Позволю себе отметить: если от Германии и России их собственная совесть и мировое общественное мнение требуют все нового обсуждения своих преступлений, на свете есть страны, от которых никто этого не требует— ни мир, ни голос их собственной совести. Один из многих примеров — Турция, до сих пор упорно отрицающая сам факт геноцида 1914-1915 и последующих годов, унесшего большую часть армянского населения. Недавнее официальное признание этого факта французским государством вызвало со стороны Анкары яростную реакцию. В остальном мире молчат — Турция слишком нужна как союзник; уже ставится вопрос о ее приеме в Европейское сообщество. Внутри самой Турции тоже все безмолвствует...
По-видимому, не всякая культура принимает само представление о том, что нации необходимо размышлять о коллективной ответственности за грехи и преступления собственного прошлого, исповедовать перед всем миром эти грехи и преступления.

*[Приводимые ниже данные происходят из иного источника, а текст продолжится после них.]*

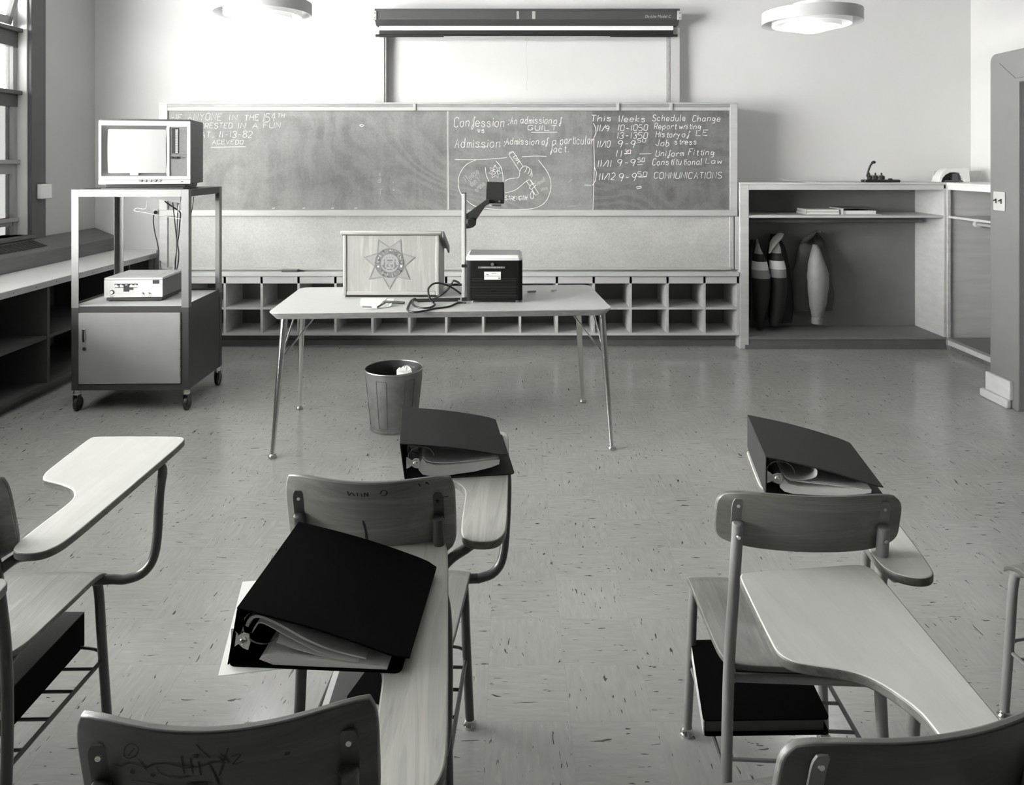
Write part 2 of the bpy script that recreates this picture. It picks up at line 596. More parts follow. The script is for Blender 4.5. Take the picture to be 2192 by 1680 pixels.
# single-stroke hand lettering: two digits per point (x 0-6, y 0-9; baseline 2, x-height 6, cap 9)
GL = {
'A': '02 39 62;15 55', 'B': '02 09 49 58 57 46 06;46 65 64 63 42 02', 'C': '68 49 29 08 05 03 22 42 63', 'D': '02 09 39 68 65 63 32 02',
'E': '69 09 02 62;06 46', 'F': '69 09 02;06 46', 'G': '68 49 29 08 05 03 22 42 63 65 45', 'H': '09 02;69 62;06 66', 'I': '29 22',
'J': '59 53 32 13 04', 'K': '09 02;69 05 62', 'L': '09 02 62', 'M': '02 09 35 69 62', 'N': '02 09 62 69', 'O': '29 08 05 03 22 42 63 66 68 49 29',
'P': '02 09 49 68 66 45 05', 'R': '02 09 49 68 66 45 05;35 62', 'S': '68 49 29 08 07 16 55 64 63 42 22 03', 'T': '09 69;39 32',
'U': '09 03 22 42 63 69', 'V': '09 32 69', 'W': '09 12 36 52 69', 'X': '09 62;69 02', 'Y': '09 36 69;36 32', 'Z': '09 69 02 62',
'a': '55 46 26 05 03 22 32 54;56 53 62', 'b': '09 02 32 53 54 36 16 05', 'c': '55 36 16 05 03 22 42 53', 'd': '59 52;55 36 16 04 03 22 42 53',
'e': '04 54 55 36 16 05 03 22 42 53', 'f': '58 49 38 32 20 10 12 44', 'g': '55 36 16 04 13 33 55;56 51 30 10', 'h': '09 02;04 26 46 55 52',
'i': '26 22;27 28', 'j': '36 31 10;37 38', 'k': '09 02;56 04 52', 'l': '29 22 32', 'm': '06 02;05 26 35 32;35 56 65 62', 'n': '06 02;05 26 46 55 52',
'o': '26 05 03 22 42 53 55 46 26', 'p': '06 00;05 26 46 55 53 42 22 03', 'q': '56 50;55 36 16 04 13 33 54', 'r': '06 02;04 26 46 55', 's': '55 36 16 05 44 53 42 22 03', 't': '38 33 42 52;16 56',
'u': '06 03 22 42 54;56 52', 'v': '06 32 56', 'w': '06 12 35 52 66', 'x': '06 52;56 02', 'y': '06 33;56 20 00', 'z': '06 56 02 52',
'0': '29 08 05 03 22 42 63 66 68 49 29', '1': '39 32', '2': '08 29 49 68 66 02 62', '3': '08 29 49 68 66 36 64 63 42 22 03', '4': '39 05 65;49 42',
'5': '59 09 06 46 64 63 42 02', '8': '46 68 49 29 08 26 46 64 63 42 22 03 04 26', '9': '67 48 28 07 06 25 45 67 42', '-': '15 55', '/': '02 69',
':': '33 34;36 37', '.': '22 23', "'": '29 27'}
NARROW = {'I': 3, 'i': 3, 'l': 4, '1': 4, ':': 3, '.': 3, "'": 3, 't': 6, 'f': 6, 'r': 6, '/': 6}

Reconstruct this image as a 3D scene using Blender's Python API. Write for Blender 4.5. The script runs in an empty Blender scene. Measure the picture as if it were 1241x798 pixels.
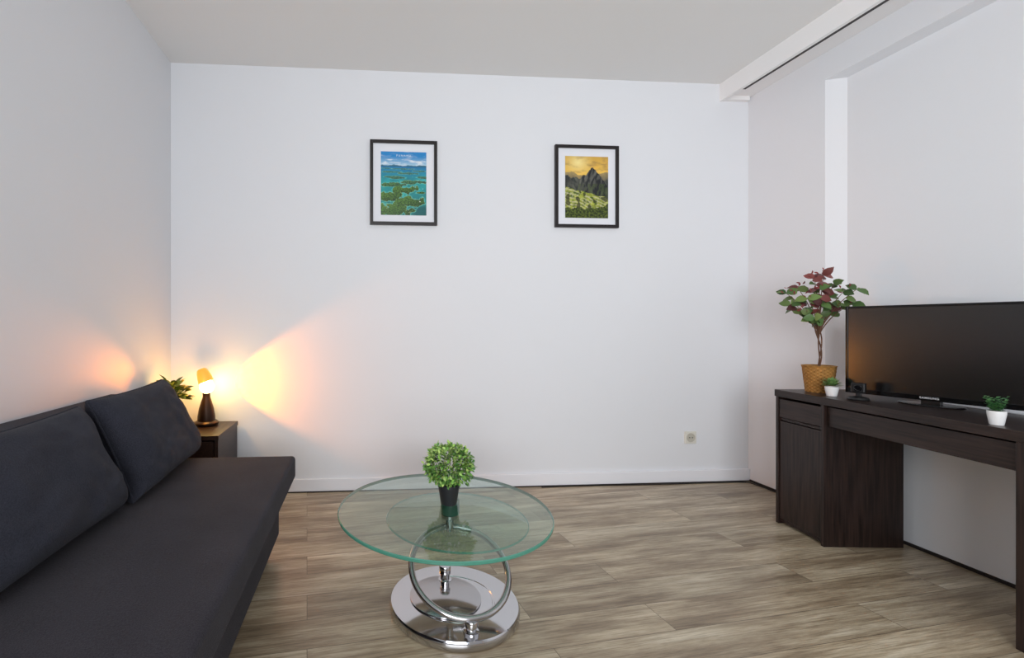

Эта идея либо есть, либо ее нет. Очевидна ее связь с темой обращения и покаяния, которая восходит к христианской традиции. В известной классификации Рут Бенедикт все это обозначается как культура совести. Напротив, цивилизации Востока традиционно определяются культурой стыда: там человек должен «сохранять лицо», и как раз для этого ему лучше не открывать свои неприятные тайны. Современный либерализм подчас высказывает предпочтение культуре стыда, предохраняющей от слишком негативных эмоций; но очевидно, что будущее европейской традиции свободы связано с культурой совести.